The efficient frontier considers all of the alternative portfolios that can be constructed from a set of investment proposals. The frontier is made up of the best possible investments in the least-cost portfolios. The goal in optimizing your portfolio using the efficient frontier is finding the portfolio with more benefit for not much more cost.

The efficient frontier is drawn as a chart of points (candidate scenarios) with the current scenario budgeted cost as a vertical line of reference. The y-axis values shown on the graph are based on the optimization attributes you set on the scenario optimizations page. If you define the budgeted benefit as the only optimization attribute, the y-axis value is the budgeted benefit.

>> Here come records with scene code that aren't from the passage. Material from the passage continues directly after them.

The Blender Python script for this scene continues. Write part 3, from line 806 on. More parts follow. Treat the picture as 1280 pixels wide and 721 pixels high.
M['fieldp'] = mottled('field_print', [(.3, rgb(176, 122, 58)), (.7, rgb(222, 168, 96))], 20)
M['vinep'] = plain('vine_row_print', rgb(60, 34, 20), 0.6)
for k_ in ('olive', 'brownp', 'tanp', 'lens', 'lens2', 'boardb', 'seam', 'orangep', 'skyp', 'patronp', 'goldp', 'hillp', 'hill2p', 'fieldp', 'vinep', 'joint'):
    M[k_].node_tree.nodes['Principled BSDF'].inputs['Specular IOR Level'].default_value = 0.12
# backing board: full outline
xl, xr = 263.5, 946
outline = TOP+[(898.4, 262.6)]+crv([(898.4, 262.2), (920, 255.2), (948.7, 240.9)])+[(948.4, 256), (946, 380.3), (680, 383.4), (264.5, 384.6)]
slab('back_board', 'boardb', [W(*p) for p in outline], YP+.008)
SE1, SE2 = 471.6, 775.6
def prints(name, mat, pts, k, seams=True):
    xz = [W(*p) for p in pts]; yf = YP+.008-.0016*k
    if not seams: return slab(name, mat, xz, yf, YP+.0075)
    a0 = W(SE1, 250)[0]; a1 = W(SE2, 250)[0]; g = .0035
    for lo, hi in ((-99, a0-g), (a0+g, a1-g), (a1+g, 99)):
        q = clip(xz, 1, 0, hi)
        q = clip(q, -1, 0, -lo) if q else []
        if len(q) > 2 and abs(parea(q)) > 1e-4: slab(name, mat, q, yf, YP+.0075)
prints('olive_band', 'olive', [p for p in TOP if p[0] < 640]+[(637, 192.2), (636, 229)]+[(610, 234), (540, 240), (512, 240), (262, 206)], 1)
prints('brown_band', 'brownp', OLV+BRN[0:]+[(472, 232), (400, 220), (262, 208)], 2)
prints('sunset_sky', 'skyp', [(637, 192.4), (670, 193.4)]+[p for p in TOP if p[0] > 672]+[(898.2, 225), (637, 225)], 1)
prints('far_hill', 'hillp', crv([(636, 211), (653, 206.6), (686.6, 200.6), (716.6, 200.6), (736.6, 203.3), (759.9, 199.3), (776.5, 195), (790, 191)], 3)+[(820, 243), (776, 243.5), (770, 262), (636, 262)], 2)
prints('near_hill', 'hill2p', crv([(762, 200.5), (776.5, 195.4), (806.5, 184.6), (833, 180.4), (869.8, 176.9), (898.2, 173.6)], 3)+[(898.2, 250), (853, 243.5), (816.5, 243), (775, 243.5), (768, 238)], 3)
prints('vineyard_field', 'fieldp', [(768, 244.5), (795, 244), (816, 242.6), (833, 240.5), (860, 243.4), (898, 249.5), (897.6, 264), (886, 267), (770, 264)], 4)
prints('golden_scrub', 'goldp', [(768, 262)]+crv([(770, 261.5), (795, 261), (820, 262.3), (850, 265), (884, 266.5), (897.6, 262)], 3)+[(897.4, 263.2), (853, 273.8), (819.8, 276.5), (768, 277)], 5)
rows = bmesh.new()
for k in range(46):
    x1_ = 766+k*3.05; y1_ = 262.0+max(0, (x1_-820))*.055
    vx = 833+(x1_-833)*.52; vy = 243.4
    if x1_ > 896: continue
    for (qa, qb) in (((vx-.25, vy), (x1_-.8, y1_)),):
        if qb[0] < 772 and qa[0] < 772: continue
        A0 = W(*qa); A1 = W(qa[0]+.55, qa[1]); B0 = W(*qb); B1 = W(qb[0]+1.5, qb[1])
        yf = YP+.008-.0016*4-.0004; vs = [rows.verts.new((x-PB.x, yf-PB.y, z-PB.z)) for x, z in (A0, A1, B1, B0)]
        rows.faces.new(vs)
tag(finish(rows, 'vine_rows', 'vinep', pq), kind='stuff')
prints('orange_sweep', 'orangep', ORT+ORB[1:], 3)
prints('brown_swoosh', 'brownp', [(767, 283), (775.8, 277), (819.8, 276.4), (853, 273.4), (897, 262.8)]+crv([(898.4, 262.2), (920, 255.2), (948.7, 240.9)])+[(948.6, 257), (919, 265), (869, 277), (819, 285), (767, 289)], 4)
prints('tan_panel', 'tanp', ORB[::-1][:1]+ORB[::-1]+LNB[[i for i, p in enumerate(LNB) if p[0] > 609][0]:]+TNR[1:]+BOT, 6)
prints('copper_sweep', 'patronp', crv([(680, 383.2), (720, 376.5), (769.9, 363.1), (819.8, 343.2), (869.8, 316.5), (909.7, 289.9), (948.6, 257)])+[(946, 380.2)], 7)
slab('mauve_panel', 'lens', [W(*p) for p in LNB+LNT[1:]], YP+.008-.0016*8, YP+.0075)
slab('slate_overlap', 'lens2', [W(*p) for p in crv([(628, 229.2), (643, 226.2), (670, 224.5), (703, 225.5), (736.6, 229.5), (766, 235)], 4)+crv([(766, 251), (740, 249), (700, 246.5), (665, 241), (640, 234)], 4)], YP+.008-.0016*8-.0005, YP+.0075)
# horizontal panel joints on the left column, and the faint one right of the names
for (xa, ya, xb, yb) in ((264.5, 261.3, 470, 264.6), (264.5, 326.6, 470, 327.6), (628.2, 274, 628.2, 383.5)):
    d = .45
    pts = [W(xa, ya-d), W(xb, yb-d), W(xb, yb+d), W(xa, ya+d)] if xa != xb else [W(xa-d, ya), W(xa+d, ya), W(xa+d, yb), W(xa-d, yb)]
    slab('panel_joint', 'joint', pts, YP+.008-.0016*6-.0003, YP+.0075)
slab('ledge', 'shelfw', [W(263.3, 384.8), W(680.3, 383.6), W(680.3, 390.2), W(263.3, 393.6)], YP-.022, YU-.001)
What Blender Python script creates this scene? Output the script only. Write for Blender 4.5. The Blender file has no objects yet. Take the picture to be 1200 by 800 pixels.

When graphed for cost (x-axis) and benefit (y-axis), the efficient frontier forms a curve that starts at the origin, rises steeply, and then flattens. The efficient frontier is always curved, never straight. The points that lie on the curve are the best set of all portfolios that could exist for every theoretical investment level. Every point is higher than the one before it and its slope is always increasing. The tangent line of any point on the curve always has a positive slope. The candidate scenarios that lie below the efficient frontier are not optimal; there are no optimal scenarios for less cost with more benefit. No candidate scenarios lie above the efficient frontier.

Clicking a point on the graph opens the Candidate Scenario Investments page.